| Required task |
Set down the material below word for word, excluding the pictures.

| Information supplied |
-- Begin --
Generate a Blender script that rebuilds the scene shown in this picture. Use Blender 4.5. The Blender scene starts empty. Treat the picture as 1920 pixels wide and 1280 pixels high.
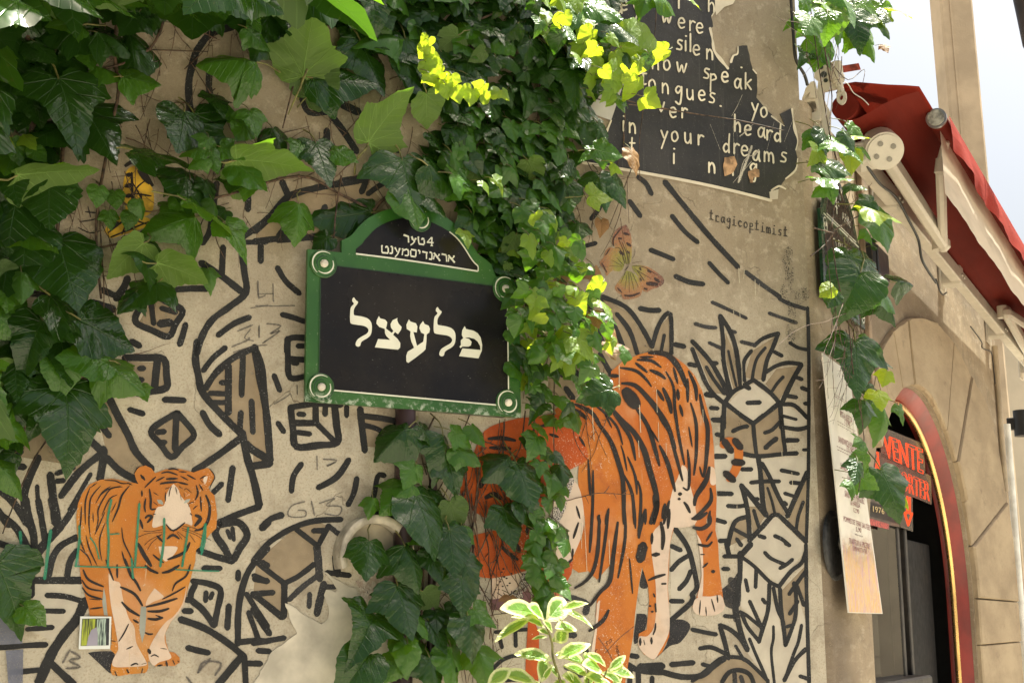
import bpy, bmesh, math, random
from math import sin, cos, atan, radians, pi, sqrt
from mathutils import Vector, Matrix, noise
from mathutils.geometry import tessellate_polygon
R = random.Random(7)
SC = bpy.context.scene
COL = SC.collection
# ---------------------------------------------------------------- camera
FPX = 2500.0                       # focal length in pixels of the 1920 px wide photograph
PITCH = atan(525 / FPX)
CAM = Vector((0, 0, 1.6))
cd = bpy.data.cameras.new('camera'); cam = bpy.data.objects.new('camera', cd); COL.objects.link(cam)
cd.sensor_width = 36; cd.lens = 36 * FPX / 1920; cd.clip_end = 500; cd.clip_start = .05
cam.location = CAM; cam.rotation_euler = (pi/2 + PITCH, 0, 0)
SC.camera = cam
# wall directions: U along the wall, N out of it
U1 = Vector((sin(radians(60.4)), cos(radians(60.4)), 0)); N1 = Vector((U1.y, -U1.x, 0))
U2 = Vector((sin(radians(28.2)), cos(radians(28.2)), 0)); N2 = Vector((U2.y, -U2.x, 0))
Z = Vector((0, 0, 1))
# ---------------------------------------------------------------- sun and sky
SUN_EL = radians(68); DEL = radians(5)
sh = U1 * cos(DEL) - N1 * sin(DEL)
SUNDIR = (sh * cos(SUN_EL) + Z * sin(SUN_EL)).normalized()
w = bpy.data.worlds.new('World'); SC.world = w; w.use_nodes = True
nt = w.node_tree; bg = nt.nodes['Background']
sky = nt.nodes.new('ShaderNodeTexSky'); sky.sky_type = 'NISHITA'; sky.sun_disc = False
sky.sun_elevation = SUN_EL; sky.sun_rotation = math.atan2(SUNDIR.x, SUNDIR.y)
sky.dust_density = 9.0; sky.ozone_density = 0.2; sky.air_density = .7
nt.links.new(sky.outputs[0], bg.inputs[0]); bg.inputs[1].default_value = 0.074
sd = bpy.data.lights.new('sun', 'SUN'); sd.energy = 5.0; sd.angle = radians(.53); sd.color = (1, .95, .86)
so = bpy.data.objects.new('sun', sd); COL.objects.link(so)
so.rotation_euler = SUNDIR.to_track_quat('Z', 'Y').to_euler(); so.location = (0, 0, 20)
SC.view_settings.view_transform = 'Standard'; SC.view_settings.look = 'None'
SC.view_settings.exposure = 1.74; SC.view_settings.gamma = 1
SC.view_settings.use_white_balance = True; SC.view_settings.white_balance_temperature = 6700; SC.view_settings.white_balance_tint = 1
SC.render.engine = 'CYCLES'
SC.cycles.transparent_max_bounces = 24; SC.cycles.max_bounces = 8

# ---------------------------------------------------------------- pixel rays and wall planes
def ray(x, y):
    a = (x - 960) / FPX; b = (640 - y) / FPX
    return Vector((a, cos(PITCH) - b * sin(PITCH), sin(PITCH) + b * cos(PITCH)))
def hit(x, y, o, n, d=0.0):
    r = ray(x, y); return CAM + r * ((o + n * d - CAM).dot(n) / r.dot(n))
P0 = CAM + ray(775, 620).normalized() * 4.0
CORNER = hit(1532, 640, P0, N1); CORNER.z = 0
class Wall:
    """local frame: x along the wall, y = -out, z up, origin at the corner on the ground"""
    def __init__(s, u, n): s.u, s.n, s.o = u, n, CORNER
    def loc(s, x, y, d=0.0):
        q = hit(x, y, s.o, s.n, d) - s.o
        return Vector((q.dot(s.u), -d, q.z))
    def w(s, a, z, d=0.0): return s.o + s.u * a + Z * z + s.n * d
    def mat(s): return Matrix.Translation(s.o) @ Matrix((s.u, -s.n, Z)).transposed().to_4x4()
    def at(s, x, y, d=0.0): return hit(x, y, s.o, s.n, d)
WA = Wall(U1, N1); WB = Wall(U2, N2)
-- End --
| Exercise output |
Generate a Blender script that rebuilds the scene shown in this picture. Use Blender 4.5. The Blender scene starts empty. Treat the picture as 1920 pixels wide and 1280 pixels high.
import bpy, bmesh, math, random
from math import sin, cos, atan, radians, pi, sqrt
from mathutils import Vector, Matrix, noise
from mathutils.geometry import tessellate_polygon
R = random.Random(7)
SC = bpy.context.scene
COL = SC.collection
# ---------------------------------------------------------------- camera
FPX = 2500.0                       # focal length in pixels of the 1920 px wide photograph
PITCH = atan(525 / FPX)
CAM = Vector((0, 0, 1.6))
cd = bpy.data.cameras.new('camera'); cam = bpy.data.objects.new('camera', cd); COL.objects.link(cam)
cd.sensor_width = 36; cd.lens = 36 * FPX / 1920; cd.clip_end = 500; cd.clip_start = .05
cam.location = CAM; cam.rotation_euler = (pi/2 + PITCH, 0, 0)
SC.camera = cam
# wall directions: U along the wall, N out of it
U1 = Vector((sin(radians(60.4)), cos(radians(60.4)), 0)); N1 = Vector((U1.y, -U1.x, 0))
U2 = Vector((sin(radians(28.2)), cos(radians(28.2)), 0)); N2 = Vector((U2.y, -U2.x, 0))
Z = Vector((0, 0, 1))
# ---------------------------------------------------------------- sun and sky
SUN_EL = radians(68); DEL = radians(5)
sh = U1 * cos(DEL) - N1 * sin(DEL)
SUNDIR = (sh * cos(SUN_EL) + Z * sin(SUN_EL)).normalized()
w = bpy.data.worlds.new('World'); SC.world = w; w.use_nodes = True
nt = w.node_tree; bg = nt.nodes['Background']
sky = nt.nodes.new('ShaderNodeTexSky'); sky.sky_type = 'NISHITA'; sky.sun_disc = False
sky.sun_elevation = SUN_EL; sky.sun_rotation = math.atan2(SUNDIR.x, SUNDIR.y)
sky.dust_density = 9.0; sky.ozone_density = 0.2; sky.air_density = .7
nt.links.new(sky.outputs[0], bg.inputs[0]); bg.inputs[1].default_value = 0.074
sd = bpy.data.lights.new('sun', 'SUN'); sd.energy = 5.0; sd.angle = radians(.53); sd.color = (1, .95, .86)
so = bpy.data.objects.new('sun', sd); COL.objects.link(so)
so.rotation_euler = SUNDIR.to_track_quat('Z', 'Y').to_euler(); so.location = (0, 0, 20)
SC.view_settings.view_transform = 'Standard'; SC.view_settings.look = 'None'
SC.view_settings.exposure = 1.74; SC.view_settings.gamma = 1
SC.view_settings.use_white_balance = True; SC.view_settings.white_balance_temperature = 6700; SC.view_settings.white_balance_tint = 1
SC.render.engine = 'CYCLES'
SC.cycles.transparent_max_bounces = 24; SC.cycles.max_bounces = 8

# ---------------------------------------------------------------- pixel rays and wall planes
def ray(x, y):
    a = (x - 960) / FPX; b = (640 - y) / FPX
    return Vector((a, cos(PITCH) - b * sin(PITCH), sin(PITCH) + b * cos(PITCH)))
def hit(x, y, o, n, d=0.0):
    r = ray(x, y); return CAM + r * ((o + n * d - CAM).dot(n) / r.dot(n))
P0 = CAM + ray(775, 620).normalized() * 4.0
CORNER = hit(1532, 640, P0, N1); CORNER.z = 0
class Wall:
    """local frame: x along the wall, y = -out, z up, origin at the corner on the ground"""
    def __init__(s, u, n): s.u, s.n, s.o = u, n, CORNER
    def loc(s, x, y, d=0.0):
        q = hit(x, y, s.o, s.n, d) - s.o
        return Vector((q.dot(s.u), -d, q.z))
    def w(s, a, z, d=0.0): return s.o + s.u * a + Z * z + s.n * d
    def mat(s): return Matrix.Translation(s.o) @ Matrix((s.u, -s.n, Z)).transposed().to_4x4()
    def at(s, x, y, d=0.0): return hit(x, y, s.o, s.n, d)
WA = Wall(U1, N1); WB = Wall(U2, N2)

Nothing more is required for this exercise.